Trust and sustained relationships in the communities where we work are essential to our business model. This is especially true in today’s digital world, where often only algorithms “know us,” sorting information and pushing ads based on our search histories, political leanings, and digital footprints. It feels far less creepy—in fact, it feels pretty good—when it’s your friends, family, and local businesses who know you, not your technology.
Community Strategies Group unites us with other organizations dedicated to rural success to share, learn, and innovate. We know from our own work that the starting point of whether you can grow a business is if you can move from working “in” your business to working “on” your business. CSG has supported me and my colleagues in creating the space, cultivating the ideas, and building the systems to do just that.
Dennis West is the president of Northern Initiatives and a member of the Institute’s Rural Development Innovation Group.
“The People in These Communities Are Not Giving Up”
By Ines Polonius
Talent is distributed equally across the United States. Opportunity is not. I firmly believe—and Communities Unlimited is rooted in the belief—that access to opportunity should not depend on where you live, how much you have in the bank, or what you look like. That’s our vision and the heart of our work: everyone has the opportunity to live and work in their hometown.
How do we do this? Through old-fashioned human connection and ingenuity combined with cutting-edge technology. We work in a seven-state region in the South that spans the Mississippi Delta, parts of the Black Belt, Oklahoma tribal lands, and the Rio Grande Valley. Many people see these regions as lacking, and if you focus on the decades of poverty and the people and funders who have left, you could give up.

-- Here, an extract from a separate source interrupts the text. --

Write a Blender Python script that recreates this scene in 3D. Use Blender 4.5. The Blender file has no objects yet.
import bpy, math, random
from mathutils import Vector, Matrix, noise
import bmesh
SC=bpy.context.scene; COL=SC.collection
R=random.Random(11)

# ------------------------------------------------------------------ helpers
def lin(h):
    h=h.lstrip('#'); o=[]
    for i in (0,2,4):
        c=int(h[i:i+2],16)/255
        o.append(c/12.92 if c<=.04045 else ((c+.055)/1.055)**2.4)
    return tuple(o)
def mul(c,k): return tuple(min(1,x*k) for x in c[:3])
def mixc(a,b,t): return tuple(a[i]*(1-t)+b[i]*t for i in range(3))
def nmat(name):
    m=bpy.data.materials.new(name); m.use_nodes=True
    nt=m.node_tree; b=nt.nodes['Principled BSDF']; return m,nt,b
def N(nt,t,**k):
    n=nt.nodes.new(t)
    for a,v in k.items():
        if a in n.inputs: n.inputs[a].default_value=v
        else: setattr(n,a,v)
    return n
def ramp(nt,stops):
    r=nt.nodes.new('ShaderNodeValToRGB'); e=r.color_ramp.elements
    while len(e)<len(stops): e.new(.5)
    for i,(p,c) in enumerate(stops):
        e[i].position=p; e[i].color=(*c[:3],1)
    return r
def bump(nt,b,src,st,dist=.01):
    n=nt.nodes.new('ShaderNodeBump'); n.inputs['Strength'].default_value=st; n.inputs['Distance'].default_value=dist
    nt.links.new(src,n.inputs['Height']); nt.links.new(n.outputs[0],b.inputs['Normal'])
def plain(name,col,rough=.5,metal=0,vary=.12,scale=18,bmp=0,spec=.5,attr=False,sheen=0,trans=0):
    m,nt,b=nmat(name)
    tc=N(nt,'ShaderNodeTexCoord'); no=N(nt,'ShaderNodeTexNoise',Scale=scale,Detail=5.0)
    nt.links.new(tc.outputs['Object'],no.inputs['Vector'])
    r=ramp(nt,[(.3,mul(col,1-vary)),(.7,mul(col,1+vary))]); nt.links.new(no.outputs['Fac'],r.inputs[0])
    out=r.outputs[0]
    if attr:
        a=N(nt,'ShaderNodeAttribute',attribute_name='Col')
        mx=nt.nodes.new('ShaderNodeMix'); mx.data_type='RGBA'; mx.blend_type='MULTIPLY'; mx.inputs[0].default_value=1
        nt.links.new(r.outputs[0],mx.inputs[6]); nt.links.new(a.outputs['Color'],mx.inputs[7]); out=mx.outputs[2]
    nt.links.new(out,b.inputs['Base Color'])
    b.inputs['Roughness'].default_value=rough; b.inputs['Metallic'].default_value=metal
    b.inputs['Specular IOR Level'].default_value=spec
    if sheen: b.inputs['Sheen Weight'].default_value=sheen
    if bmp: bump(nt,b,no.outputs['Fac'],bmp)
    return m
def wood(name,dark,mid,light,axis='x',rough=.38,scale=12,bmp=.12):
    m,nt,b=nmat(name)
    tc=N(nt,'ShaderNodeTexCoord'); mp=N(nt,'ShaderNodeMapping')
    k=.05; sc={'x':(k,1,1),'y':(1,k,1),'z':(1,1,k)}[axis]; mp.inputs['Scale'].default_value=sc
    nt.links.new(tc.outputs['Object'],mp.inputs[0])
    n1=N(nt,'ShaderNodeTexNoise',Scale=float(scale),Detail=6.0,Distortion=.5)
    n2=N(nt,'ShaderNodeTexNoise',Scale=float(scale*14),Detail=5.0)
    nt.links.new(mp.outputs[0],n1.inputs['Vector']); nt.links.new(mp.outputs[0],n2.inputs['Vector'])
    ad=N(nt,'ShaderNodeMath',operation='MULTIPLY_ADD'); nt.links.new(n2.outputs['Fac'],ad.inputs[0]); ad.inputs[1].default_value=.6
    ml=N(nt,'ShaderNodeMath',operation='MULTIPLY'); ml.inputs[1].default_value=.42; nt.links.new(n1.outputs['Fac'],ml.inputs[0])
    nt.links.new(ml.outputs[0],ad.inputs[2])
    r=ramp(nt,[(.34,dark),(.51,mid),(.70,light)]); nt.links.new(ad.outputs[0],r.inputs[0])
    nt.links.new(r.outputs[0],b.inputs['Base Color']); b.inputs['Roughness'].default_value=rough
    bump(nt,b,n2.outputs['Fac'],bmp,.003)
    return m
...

What I see is different. I see a pool of entrepreneurs who are courageous, creative, and persistent.
When we started creating opportunities for people to lead and grow at Communities Unlimited, I had a big aha moment: I had tried this before and failed. Trying for a second time forced me to create space for others to try new things, fail, and learn from those experiences. Making failure OK is critical to creating an organization full of leaders. It has forever changed how we work.
It even informs how we work with communities. We can partner, coach, teach, and cheerlead, and, ultimately, the community leaders we work with are responsible for creating their own futures. If things fail the first time around, we all dust ourselves off and try again.
In the 2018 fiscal year alone, the technical assistance we provided leveraged $62 million in outside resources for small business and infrastructure projects in rural communities across our seven states. Last year, we lent just over $5 million for small businesses, community infrastructure development, and gap financing that traditional lenders could not supply.
We work and invest where others have given up because the people in these communities are not giving up. They have hope. They are willing to work as hard as it takes to make a better life for themselves and their children in their hometowns.
Work in rural places can feel isolating at times, not just to our field staff but even to our leadership. Since 2011, Community Strategies Group has provided Communities Unlimited with national exposure. Our work together, especially with the Rural Development Innovation Group, gives us access to innovation going on across the country while connecting us with philanthropic partners, think tanks, and others committed to a stronger rural America.
Ines Polonius is the CEO of Communities Unlimited and a member of the Institute’s Rural Development Innovation Group.